On the modem front,you should search the manufacturers website to see if there are any new drivers more suitable for your new connection type as a first step.
Then it's down to how you configure it.
The newer modems are quite a bit better than ones made say, 3-4 years ago.
This is particually true of wireless ones.
As for the PC, baseline, that will decided by the ethernet connection speed of your PC's MB, something that you can't change as it's board components that decide it.
Then it's down to CPU type & speed, RAM amount & speed for loading the pages [try upping your virtual RAM as that can speed things up], HD speed and how full and fragmented the drive is, all effect performance.
Just for God's sake don't be tempted by these new Solid State HD's thinking that they will speed things up, I've installed about 20 in peoples computers over the last 5 months as a seperate drive with just the OS on them, and the failure rate is about 30% atm, and I expect it to rise, some have only lasted 2weeks.![]()
Sure they are blindingly fast, about 25X -50X faster, and when they work it's like WOW! but as reliable as the first generation of Japanese cars.
ADSL Modem is 2007, same age as the PS3,
Wireless Router is even older, got that at half price in 2007, but its a 2006 D-Link wireless router 802.11g certified. Thats lasted for ages, during the Pulse and HD golden years.

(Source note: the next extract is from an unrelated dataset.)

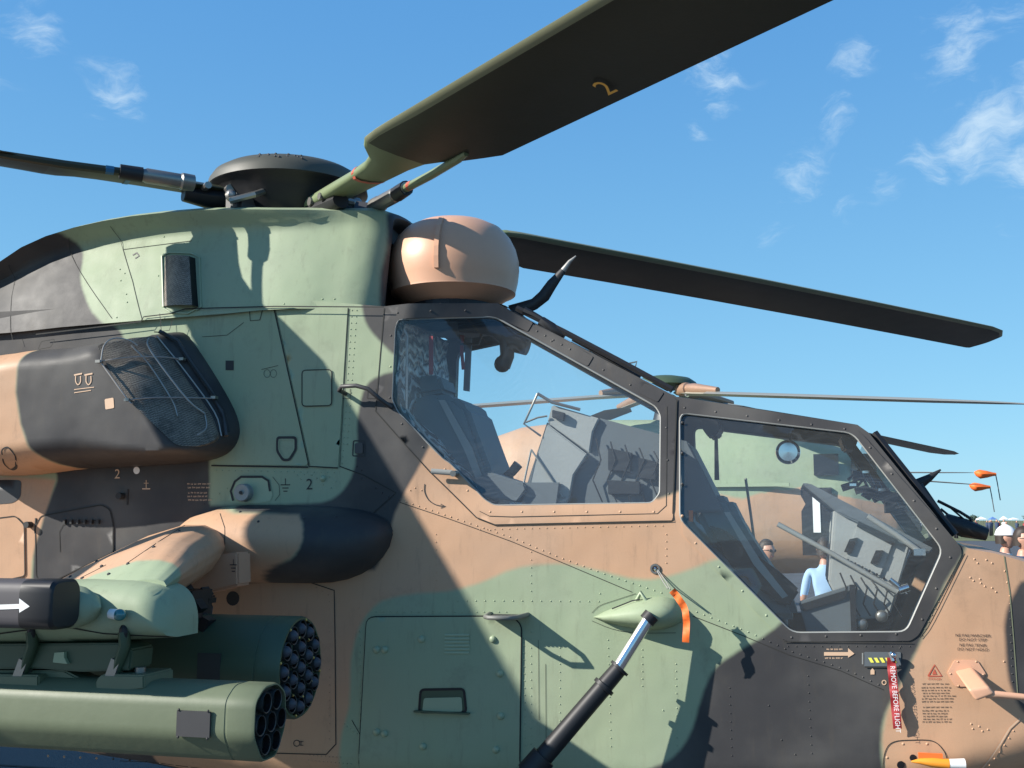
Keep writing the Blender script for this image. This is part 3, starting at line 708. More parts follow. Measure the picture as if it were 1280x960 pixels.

PC is the same POS as i had from 2008. HP Pavilion Notebook computer. Is still up to date, i do those irritating automatic updates now that come up all the time, lappy has plenty of RAM 4GB and heaps of CPU grunt behind it for its age 2.53GHz Dual Core.
The Wireless Router is due for an upgrade, still works just sluggy as hell, but by what everyone is saying to me on the PSN is that the new ones are faster, but last heaps less longer (like everything built now days).
Whats this about first generation Jap cars? you speaking about the ones from the 70's? Those Corolla's are still going strong today, you see them all in the outback as bush banger cars, they simply dont die, you put a current 11th Gen Corolla out there, it'll probably fall to pieces as soon as it hits the gravel. 21st Century build quality = FAIL. 20th Century build quality = LEGENDARY![]()
Currently at a theoretical 15 Mbps here, but highest actual tends to be just a bit over 14 Mbps. The problem is that site servers rarely ever give anything remotely that high. The most I've seen on a normal site is 7.5 two days ago [on a slide show page of more than a 100 MegaBytes! What the hell was he thinking?], and even that is a very rare occurrence. Often busy sites may deliver only 200 to 300 Kbps, so people shouldn't feel that they have too bad a deal if their ISP only allows a half-Megabit rate or even less. It's the sites that really limit the speed, and how long a delay there is before you even get a response. Sometimes I wait for a few seconds before actual data transfer even begins. Luckily, there are a few where the page just appears like BANG, and it's there. But most just aren't like that.
I usually get over 600kbs when i'm downloading sometimes over a MB! My internet is awesome and could you believe that it's AOL lol. They have really improved.